Nous soulignions à l’époque que le retour de la croissance des ventes venait mettre un terme plus que bienvenu à une pénible décennie de stagnation. Cette dynamique s’est poursuivie en 2024, avec un chiffre d’affaires record de €4.3 milliards et une marge brute stabilisée à 62% — soit un niveau comparable à celui du groupe Inditex, propriétaire entre autres de Zara. 

Dans un registre moins réjouissant, un positionnement authentiquement haut-de-gamme semble rester définitivement hors de portée pour Hugo Boss, et les records de marge brute atteints entre 2012 et 2019 — lorsque cette dernière évoluait autour de 65%-66%, à égalité avec Kering par exemple — un idéal vers lequel il sera difficile de tendre à nouveau. 

Les deux autres grands vecteurs d’amélioration — la percée dans la mode féminine et sur les différents canaux digitaux — marquent eux aussi une décélération prononcée sur les douze mois écoulés, avec une croissance des ventes de seulement 3% concernant la première, et d’à peine 6% sur les seconds malgré des investissements conséquents. 

Au niveau de la performance financière, si l’on veut voir le verre à moitié plein, on dira que la génération de cash demeure plutôt bonne, et qu’elle permet ainsi à Hugo Boss d’assurer une troisième année consécutive de hausse de son dividende — la distribution atteint €93 millions — en parallèle de son désendettement. 

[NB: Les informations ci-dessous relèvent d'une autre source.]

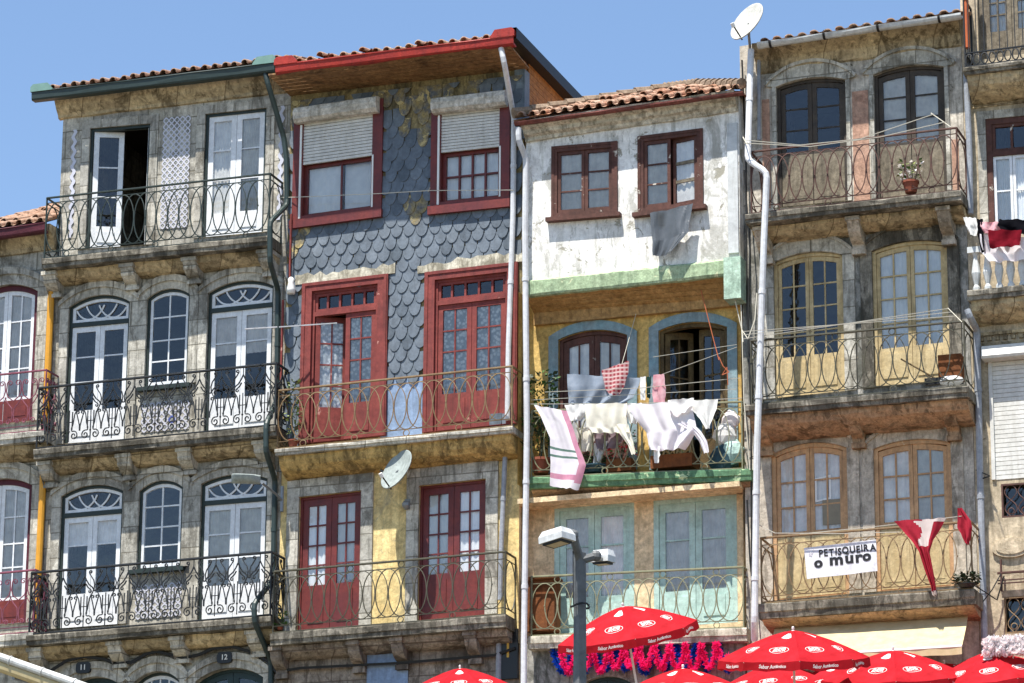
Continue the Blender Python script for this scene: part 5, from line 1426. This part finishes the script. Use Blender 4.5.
garment('sleeve', 'twisted white sleeve hanging by the cream blouse', 'garment', [((613, 424), (628, 424)), ((620, 434), (631, 434)), ((628, 445), (634, 444)), ((632, 455), (636, 453))], .39, M['c_cream'], fold=.02, seed=4, ff=1)
garment('sheet', 'blue grey sheet sagging in front of the left brown window', 'sheet', [((567, 374), (640, 378)), ((567.5, 386), (640, 386)), ((568, 396), (634, 398)), ((569, 404), (624, 404))], .12, M['c_grey'], fold=.05, seed=5, ff=3.4, nx=28)
garment('checked_cloth', 'red and pink checked cloth hung from the rope above the sheet', 'cloth', [((602, 370), (629, 361)), ((603, 378), (628, 372)), ((605, 388), (624, 386)), ((610, 396), (618, 395))], .18, M['c_check'], fold=.03, seed=6, ff=1.2)
garment('sock', 'narrow white sock hanging left of the pink printed shorts', 'sock', [((640, 377), (646, 376.5)), ((640, 388), (646, 388)), ((641, 400), (645.5, 400))], .2, M['c_white'], fold=.015, seed=7, ff=1, nx=5)
garment('sock', 'narrow dark green sock hanging beside the white one', 'sock', [((646.6, 377), (651.5, 376)), ((646.8, 387), (651, 387)), ((647, 398), (650.5, 398))], .2, M['c_green'], fold=.015, seed=8, ff=1, nx=5)
garment('shorts', 'pink printed shorts hanging in front of the open window', 'shorts', [((653.5, 375), (664, 374)), ((653, 384), (665, 384)), ((652.5, 394), (665.5, 393)), ((654, 403), (665, 402))], .22, M['c_pinkprint'], fold=.02, seed=9, ff=1.4, nx=8)
garment('shirt', 'large pale lilac shirt spread across the middle of the rail', 'shirt', [((627, 405), (690, 401)), ((634, 418), (694, 416)), ((646, 432), (697, 430)), ((648, 444), (690, 442)), ((652, 451), (684, 449))], .40, M['c_lilac'], fold=.06, seed=10, ff=2.6, nx=30, ny=18)
garment('sleeve', 'pale lilac sleeve slanting down toward the right railing post', 'garment', [((676, 424), (690, 421)), ((690, 430), (700, 430)), ((699, 441), (707, 441)), ((704, 454), (709, 452))], .43, M['c_lilac'], fold=.02, seed=11, ff=1)
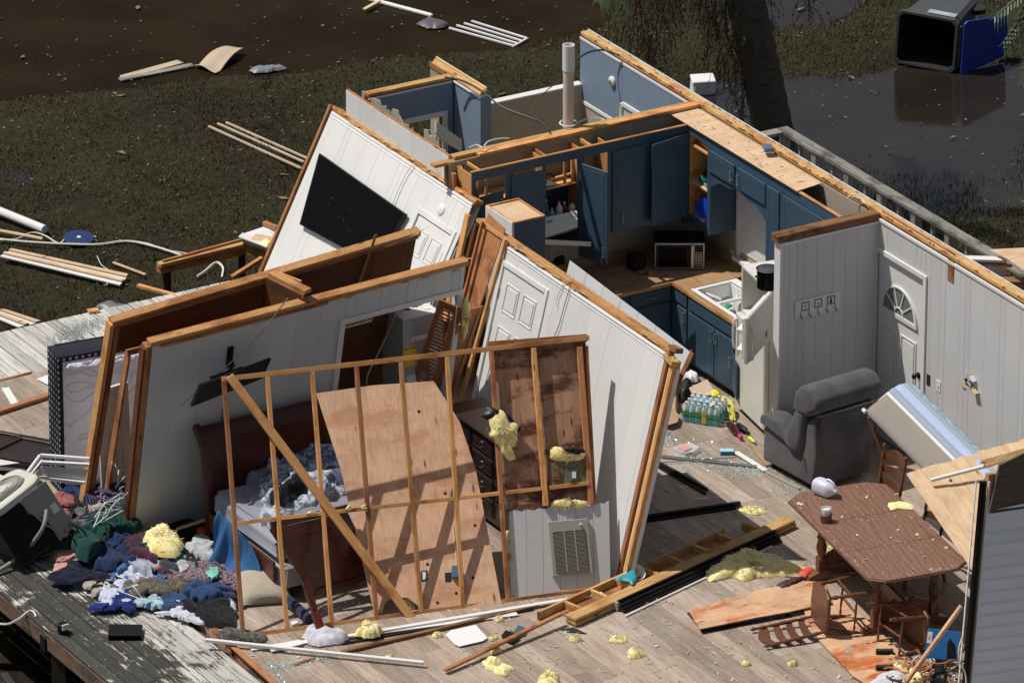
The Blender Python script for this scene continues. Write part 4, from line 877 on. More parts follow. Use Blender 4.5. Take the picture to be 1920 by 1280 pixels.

Si l’on veut voir le verre à moitié vide, on rappellera que cette distribution reste très inférieure au niveau qu’elle occupait entre 2012 et 2019 — époque où elle dépassait €200 millions par an. On dira aussi que la rentabilité apparaît dans l’ensemble en chute libre par rapport au cycle précédent, reflet d’un paysage compétitif dense et brutal, y compris sur le segment premium — entre le luxe et la mode grand public — qu’occupe traditionnellement Hugo Boss.

En prenant du recul, on observe que le chiffre d’affaires du groupe a quadruplé en vingt ans, mais que son profit semble pour sa part coincé sous un même plafond de verre depuis huit ans. C’est que, malgré les gains de marge brute, la profitabilité est rongée par l’inflation continue sur la structure de coûts, qui elle aussi quadruple en vingt ans. 

En vif contraste avec d’autres grandes marques de prêt-à-porter, Hugo Boss a récemment pivoté vers une nouvelle stratégie orientée vers les distributeurs, avec semble-t-il un certain succès ; mais il en faudra sans doute davantage pour réellement faire la différence. 

En bourse, les multiples de valorisation du groupe sont revenus sur leurs moyennes historiques. Le cours du titre pourrait toutefois être soutenu par l’intérêt manifeste du volcanique et talentueux homme d’affaires britannique Mike Ashley, fondateur de Sports Direct et propriétaire de Frasers

Ce dernier a continué sa montée au capital de manière ininterrompue depuis presque cinq ans, ce qui ne laisse a priori guère de doute sur ses intentions finales.